René Guetta, jazz et "bal nègre" 40

Le samedi soir donc, j'écoutais à la radio René Guetta - et ses aubes bleues... - présenter l'orchestre de jazz de Willie Lewis. 

L'indicatif, "Just a mood", était joué au piano par le remarquable Hermann Chittison - n'est-ce pas Eddie Barclay ? - Willie Lewis jouait au "Florence", une boîte de nuit devant laquelle je passais chaque matin du temps du Lycée Condorcet. 



Et je dansais seul dans ma chambre..." J'imitais mon Père et les Nègres des "Broadway Melodies", et Fred Astaire, dont j'achetais tous les 78 tours Brunswick chez un libraire-disquaire de la rue Malebranche, au Luxembourg.
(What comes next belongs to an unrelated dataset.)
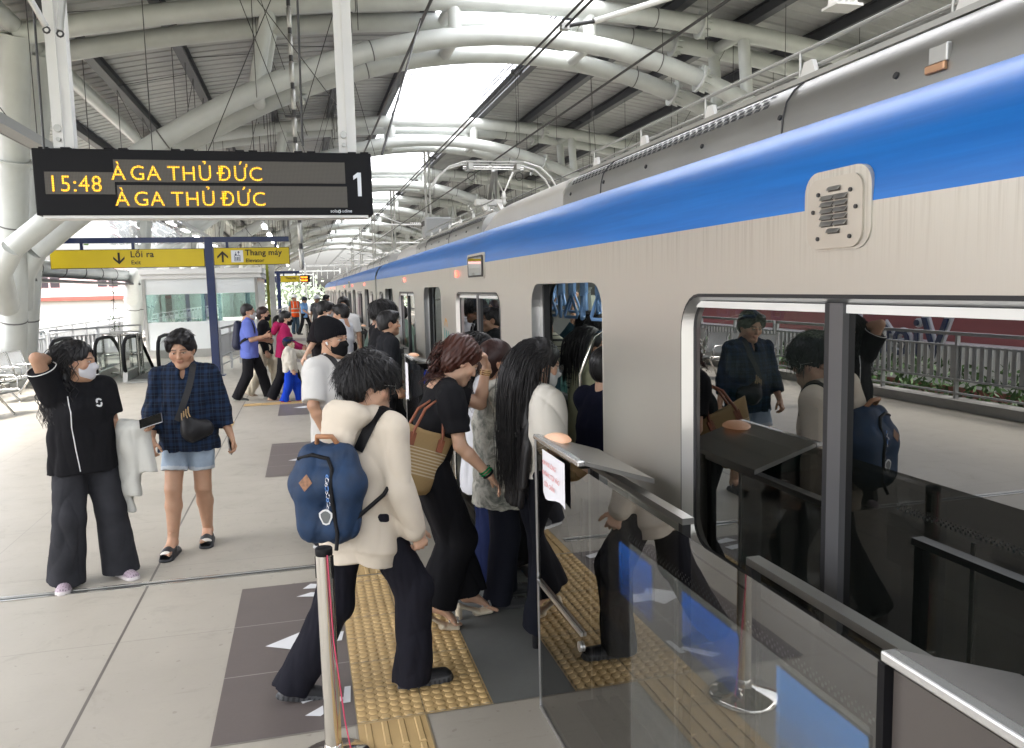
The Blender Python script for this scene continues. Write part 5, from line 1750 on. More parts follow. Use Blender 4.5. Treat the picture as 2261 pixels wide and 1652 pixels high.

Je les ai toujours; ils ont encore, dans leurs sillons fatigués un peu du sable de la plage de la Baie, à Bandol, où ils furent si souvent joués pendant des surprises-parties sans surprises, durant l'été 1942, à la lueur de la lune reflétée par la mer. Je dansais alors avec des jeunes filles de quinze ans, adorables, émues et pieds nus, qui tendaient gentiment leurs lèvres entrouvertes au goût de fraises des bois.

C'était l'âge et l'heure de slows: "Avalon", "Night and Day", et en boucle et surtout et encore: "Sweet Lorraine...Lorraine...Lorraine" chanté par Connie Boswell.

La première fois où j'ai dansé vraiment en public, ce fut justement avec une belle Africaine, au "bal Nègre" de la rue Blomet, à la stupéfaction des charmants Blancs encanaillés qui m'avaient emmené en Hispano, et me regardaient, du haut de la mezzanine circulaire avec leur jeune fille blonde un peu affolée, ma seule et chère amie de tendre enfance des serres coquines du château. Tout cela se passait sur une musique de rêve, swing-biguine, dans une atmosphère lourde, humide, sentant le pois cassé. 

Elle dansait bien, cette grande négouesse, en rigolant, et mieux que moi, en fait c'était elle qui conduisait, délicatement, cet unique jeune blanc, puceau aussi de la danse. J'ai retrouvé avec bonheur cette chaleur, ces odeurs, mais encore plus fortes, quand la transpiration indigène s'ajoute à la transpiration de la brousse en décomposition, à la saison des pluies. 
Ainsi, à Cayenne, au "Petit Balcon", pendant le bal Touloulou, ahurissant de rythme et de chorégraphie parfaite, spontanée, obscène et sans malice. Ainsi au "Select Tango" à Fort de France, aux musiques irrésistibles.

Dans les soirées avec ou chez les Noirs américains, en Caroline du Sud, avec cette tant regrettée et chère Muriel Reed, il faisait aussi chaud. Ces Blacks chic et francophiles dansaient aussi bien, avec leurs beaux costumes du Nouvel An, et cachaient leurs bouteilles de Jack Daniels dans des "brown bags" habillés de robes de poupées; mais l'odeur ambiante, "sui generis", n'était plus que déodorant et after-shave.

Ils oubliaient volontiers leurs ancêtres les Gaulois d'Afrique, et nos Nègres français, à leurs yeux américains, étaient plutôt considérés comme des sauvages. Cette surprenante attitude était celle des années soixante, quand la ségrégation kukluxkanesque fleurissait encore, qu'il y avait encore des bancs et des chiottes interdits aux Blacks en Alabama, et que les colonies étaient encore françaises et paisibles.